Synopsis: Credit Agricole highlights an intriguing divergence between the recent rally in US rates and yields and the simultaneous underperformance of the USD. Despite US 2-year rates reaching their highest since 2006 and 10-year yields nearing their 2007 peak, the USD hasn't mirrored this strength. Several factors contribute to this phenomenon, including rising rates outside the US and substantial profit-taking from extended USD long positions.
Key Insights:
Disconnect Between Rates and USD: US rates and yields have witnessed a significant rally, with 2-year rates hitting a pinnacle since 2006 and 10-year yields approaching their highest since 2007. Yet, the USD hasn’t rallied in response, indicating a disconnect.
Global Rate Dynamics: Rates and yields are also climbing in other countries (e.g., Australia), potentially diluting the USD's appeal in real terms, despite its gains against certain currencies.
Positioning and Profit-Taking: The USD, currently the most substantial FX market long, appears to be experiencing profit-taking, contributing to its underperformance. This trend suggests a strategic pullback from overextended long positions.
USD’s Relative Undervaluation: Short-term fair value models indicate the USD is undervalued against the EUR, GBP, CAD, and JPY. These models consider various fundamental FX drivers, including relative rate differentials.

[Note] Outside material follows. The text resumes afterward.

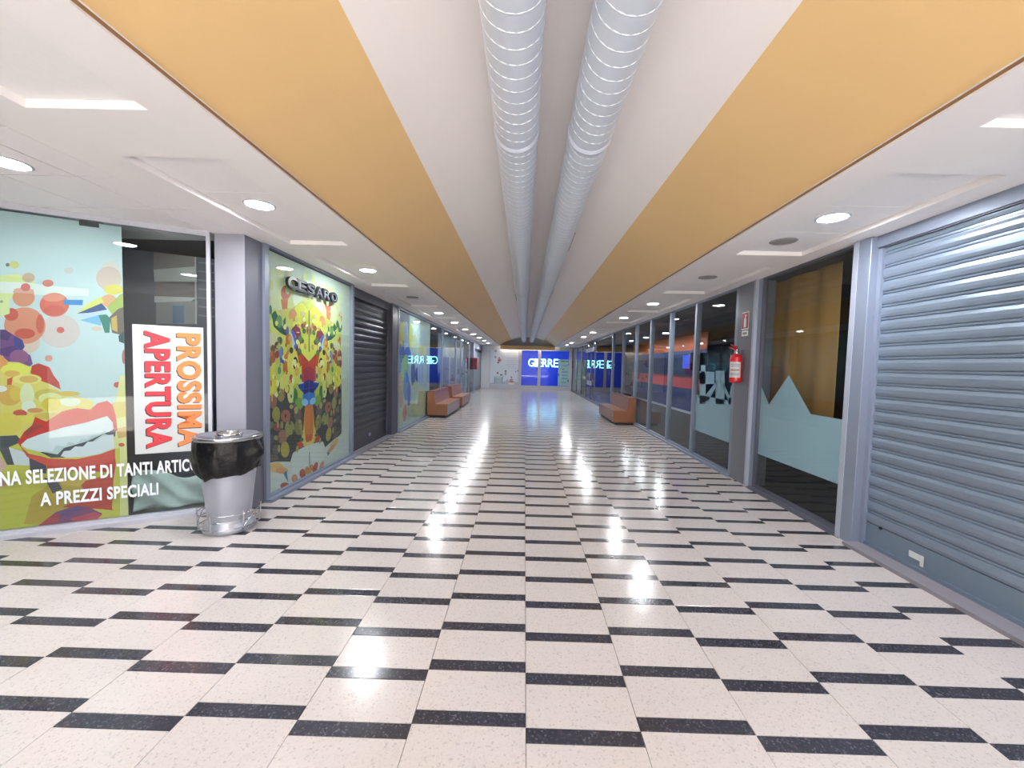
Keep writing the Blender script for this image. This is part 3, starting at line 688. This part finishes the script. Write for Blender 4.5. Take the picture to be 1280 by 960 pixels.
for (x, y, rx, ry, c) in ((345, 518, 5, 10, (150, 144, 72)), (341, 502, 5, 9, (146, 104, 92)), (351, 494, 5, 8, (150, 126, 84)), (357, 520, 6, 8, (158, 96, 78)), (362, 535, 6, 9, (146, 146, 84)), (372, 518, 5, 8, (108, 88, 96)), (373, 534, 5, 10, (128, 122, 72)), (353, 546, 5.5, 9, (152, 106, 92)), (356, 562, 5.5, 10, (170, 154, 72)), (346, 534, 5, 5, (140, 72, 76)), (345, 562, 5, 6, (94, 92, 84)), (338, 530, 4, 6, (104, 116, 84)), (366, 508, 4, 5, (80, 76, 100)), (338, 548, 5, 6, (74, 78, 96))): EM(x, y, rx, ry, c)
M([(381, 508), (386, 506), (386, 560), (375, 556), (379, 536)], (214, 196, 92)); M([(381, 508), (386, 506), (386, 550), (381, 545), (380, 530)], (206, 118, 50)); EM(384, 548, 2.5, 5, (198, 92, 56)); EM(375, 556, 4, 4, (196, 80, 62))
M([(366, 566), (375, 561), (386, 556), (386, 614), (328, 640), (328, 622), (356, 600)], (202, 212, 208)); M([(328, 580), (344, 577), (366, 577), (362, 600), (328, 640)], (198, 206, 198)); EM(345, 584, 9, 6, (214, 178, 110)); EM(352, 588, 8, 4, (216, 150, 104)); M([(354, 592), (358, 588), (360, 602), (357, 598)], (46, 120, 160)); EM(378, 592, 4, 6, (178, 80, 62)); EM(384, 588, 3, 5, (196, 132, 72)); EM(356, 607, 6, 4, (178, 96, 74)); EM(368, 598, 4, 5, (206, 140, 110)); EM(340, 572, 8, 4, (104, 92, 80)); B([(385.6, 388), (386.6, 388), (386.6, 440), (385.6, 440)], (98, 96, 60)); B([(386, 565), (387, 565), (387.5, 584), (386.5, 584)], (78, 110, 130))
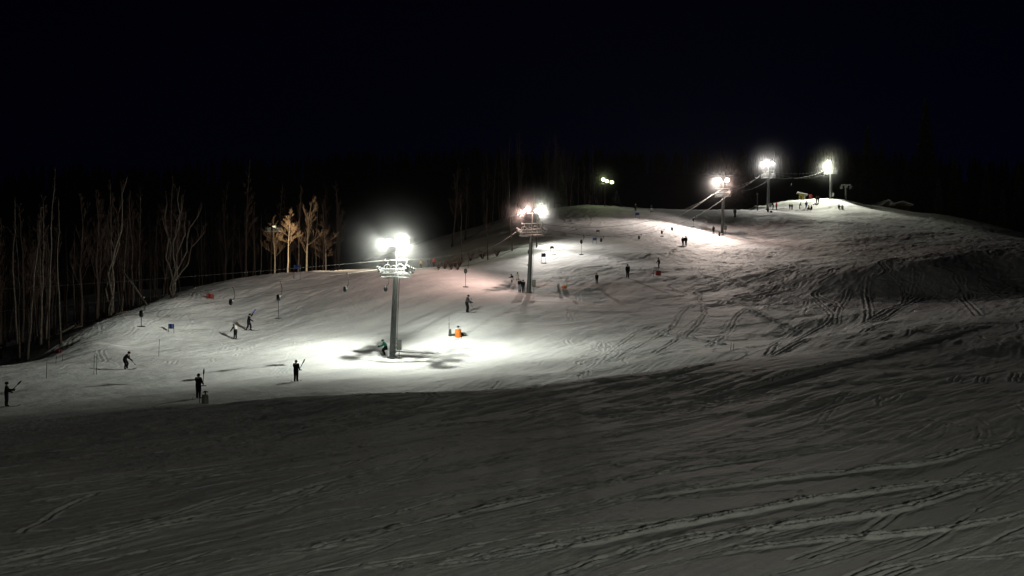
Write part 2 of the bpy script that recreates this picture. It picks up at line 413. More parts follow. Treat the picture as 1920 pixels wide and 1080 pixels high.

Conclusion: Credit Agricole identifies a noteworthy decoupling between rising US rates and the USD's unexpected underperformance. The analysis suggests that this trend may continue in the short term, driven by global rate increases and profit-taking in the FX market. However, the growing undervaluation of the USD, particularly against major currencies, presents a compelling case for its potential rebound, especially if the current market dynamics persist.